# MATERIAL:
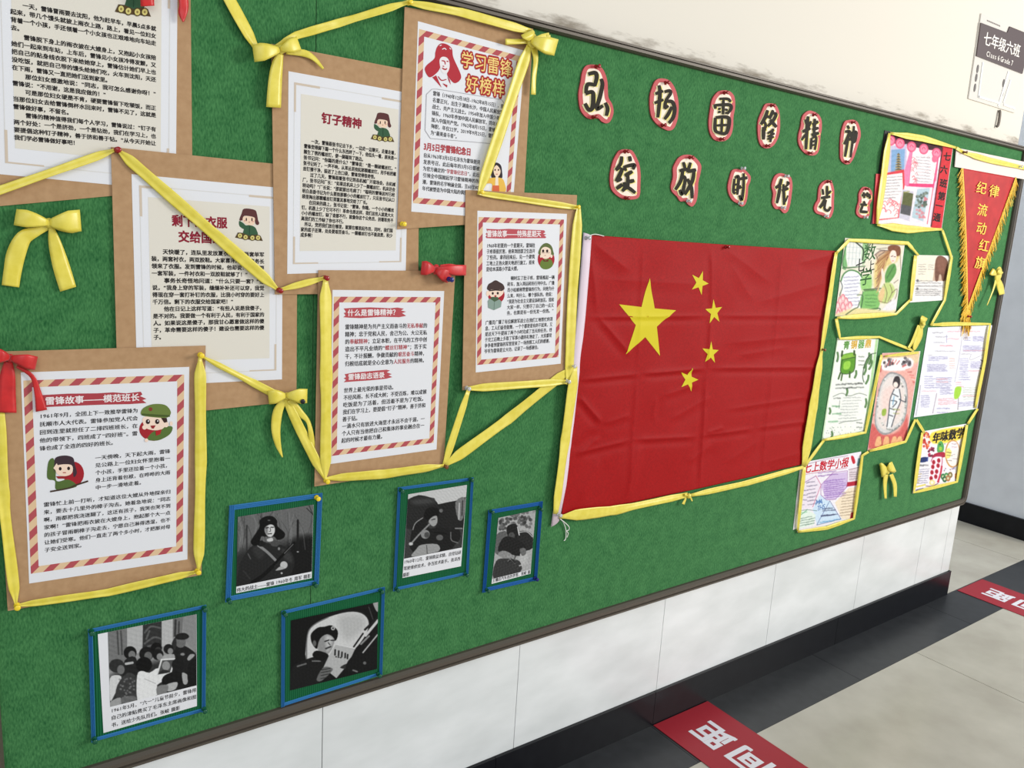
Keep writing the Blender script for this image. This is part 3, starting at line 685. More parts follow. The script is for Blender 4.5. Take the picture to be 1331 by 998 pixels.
def bow(label, cr, knot, loops, tails, h0, m, name='ribbon_bow', group='yellow ribbon bows'):
    sc = cr(1, 0)[0]-cr(0, 0)[0]
    kp = cr(knot[0], knot[1]); c = K(*kp, h0)
    root = thing(name, c, label, 'bow', group)
    for ex, ey, w, bulge in loops:
        e = cr(ex, ey); w = w*sc; d = np.array(e)-np.array(kp); L = np.linalg.norm(d); u = d/L; nn = np.array([-u[1], u[0]]); pts = []
        for t in np.linspace(0, 1, 9): pts.append((*(np.array(kp)+d*t), w*(.28+.72*min(1, t*1.6)**.8), h0+.003+bulge*math.sin(math.pi*min(1, .12+.72*t))))
        for t in np.linspace(1, 0, 8): pts.append((*(np.array(kp)+d*(t*.985)+nn*w*.08*math.sin(math.pi*t)), w*(.28+.70*min(1, t*1.4)**.8), h0+.0012+.0015*math.sin(math.pi*t)))
        mb = MB(); strip(mb, pts, 6, .0009, fix=tuple(nn)); mb.build('loop', m, root, smooth=True, solid=.0004)
    for t in tails:
        q = [(*cr(p[0], p[1]), p[2]*sc, h0+(p[3] if len(p) > 3 else .002), (p[4] if len(p) > 4 else .0008*(-1)**i)) for i, p in enumerate(t)]
        mb = MB(); strip(mb, smooth_rows(q), 4, .0006); mb.build('tail', m, root, smooth=True, solid=.0004)
    r = knot[2]*sc*1.15e-3*1.0; d = (K(kp[0]+1, kp[1], h0)-K(*kp, h0)).length; R = knot[2]*sc*d; mb = MB(); P = []
    for a in np.linspace(0, math.pi, 8):
        P.append([c+Vector((R*math.sin(a)*math.cos(b)*(1+.12*math.sin(3*b)), -.003-.0055*math.sin(a)*math.sin(b), R*1.15*math.cos(a))) for b in np.linspace(0, 6.283, 12, endpoint=False)])
    mb.grid(P, closed=True); mb.build('knot', m, root, smooth=True)
    return root
hB = .004; hC = .012
ribbon('short yellow ribbon slanting down from the top edge to the four-character card\'s bow', [(292, -12, hB), (334, 64, hB)], [(14, 14, 8)], tilt=[.003])
ribbon('yellow ribbon along the top of the red portrait card, from bow to bow', [(358, 62, .010), (385, 46, .008), (440, 30, .008), (530, 3, .016), (600, 16, .018), (690, 41, .018)], [(7, 10, 10), (10, 12, 12), (12, 10, 5), (6, 10, 11), (11, 12, 7)])
ribbon('yellow ribbon slanting down the red portrait card and round the oval cartoon card', [(689, 56, .019), (623, 251, .019), (752, 270, .016), (744, 385, .015), (739, 500, .014)], [(6, 14, 6), (6, 8, 6), (7, 13, 13), (13, 12, 7)])
ribbon('yellow ribbon along the foot of the oval cartoon card', [(606, 505, .016), (737, 496, .016)], [(5, 10, 5)])
ribbon('short steep yellow ribbon between the brush heading card and the oval cartoon card', [(577, 606, .013), (609, 507, .016)], [(5, 9, 5)])
ribbon('yellow ribbon framing the left side and foot of the brush heading card', [(423, 362, .013), (424, 490, .013), (423, 622, .013), (500, 616, .0135), (577, 605, .0135)], [(6, 15, 16), (16, 14, 5), (5, 11, 12), (12, 10, 4)])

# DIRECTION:
Using the data above, write out every line exactly, leaving the images behind.

# REPLY TO THE TASK:
Keep writing the Blender script for this image. This is part 3, starting at line 685. More parts follow. The script is for Blender 4.5. Take the picture to be 1331 by 998 pixels.
def bow(label, cr, knot, loops, tails, h0, m, name='ribbon_bow', group='yellow ribbon bows'):
    sc = cr(1, 0)[0]-cr(0, 0)[0]
    kp = cr(knot[0], knot[1]); c = K(*kp, h0)
    root = thing(name, c, label, 'bow', group)
    for ex, ey, w, bulge in loops:
        e = cr(ex, ey); w = w*sc; d = np.array(e)-np.array(kp); L = np.linalg.norm(d); u = d/L; nn = np.array([-u[1], u[0]]); pts = []
        for t in np.linspace(0, 1, 9): pts.append((*(np.array(kp)+d*t), w*(.28+.72*min(1, t*1.6)**.8), h0+.003+bulge*math.sin(math.pi*min(1, .12+.72*t))))
        for t in np.linspace(1, 0, 8): pts.append((*(np.array(kp)+d*(t*.985)+nn*w*.08*math.sin(math.pi*t)), w*(.28+.70*min(1, t*1.4)**.8), h0+.0012+.0015*math.sin(math.pi*t)))
        mb = MB(); strip(mb, pts, 6, .0009, fix=tuple(nn)); mb.build('loop', m, root, smooth=True, solid=.0004)
    for t in tails:
        q = [(*cr(p[0], p[1]), p[2]*sc, h0+(p[3] if len(p) > 3 else .002), (p[4] if len(p) > 4 else .0008*(-1)**i)) for i, p in enumerate(t)]
        mb = MB(); strip(mb, smooth_rows(q), 4, .0006); mb.build('tail', m, root, smooth=True, solid=.0004)
    r = knot[2]*sc*1.15e-3*1.0; d = (K(kp[0]+1, kp[1], h0)-K(*kp, h0)).length; R = knot[2]*sc*d; mb = MB(); P = []
    for a in np.linspace(0, math.pi, 8):
        P.append([c+Vector((R*math.sin(a)*math.cos(b)*(1+.12*math.sin(3*b)), -.003-.0055*math.sin(a)*math.sin(b), R*1.15*math.cos(a))) for b in np.linspace(0, 6.283, 12, endpoint=False)])
    mb.grid(P, closed=True); mb.build('knot', m, root, smooth=True)
    return root
hB = .004; hC = .012
ribbon('short yellow ribbon slanting down from the top edge to the four-character card\'s bow', [(292, -12, hB), (334, 64, hB)], [(14, 14, 8)], tilt=[.003])
ribbon('yellow ribbon along the top of the red portrait card, from bow to bow', [(358, 62, .010), (385, 46, .008), (440, 30, .008), (530, 3, .016), (600, 16, .018), (690, 41, .018)], [(7, 10, 10), (10, 12, 12), (12, 10, 5), (6, 10, 11), (11, 12, 7)])
ribbon('yellow ribbon slanting down the red portrait card and round the oval cartoon card', [(689, 56, .019), (623, 251, .019), (752, 270, .016), (744, 385, .015), (739, 500, .014)], [(6, 14, 6), (6, 8, 6), (7, 13, 13), (13, 12, 7)])
ribbon('yellow ribbon along the foot of the oval cartoon card', [(606, 505, .016), (737, 496, .016)], [(5, 10, 5)])
ribbon('short steep yellow ribbon between the brush heading card and the oval cartoon card', [(577, 606, .013), (609, 507, .016)], [(5, 9, 5)])
ribbon('yellow ribbon framing the left side and foot of the brush heading card', [(423, 362, .013), (424, 490, .013), (423, 622, .013), (500, 616, .0135), (577, 605, .0135)], [(6, 15, 16), (16, 14, 5), (5, 11, 12), (12, 10, 4)])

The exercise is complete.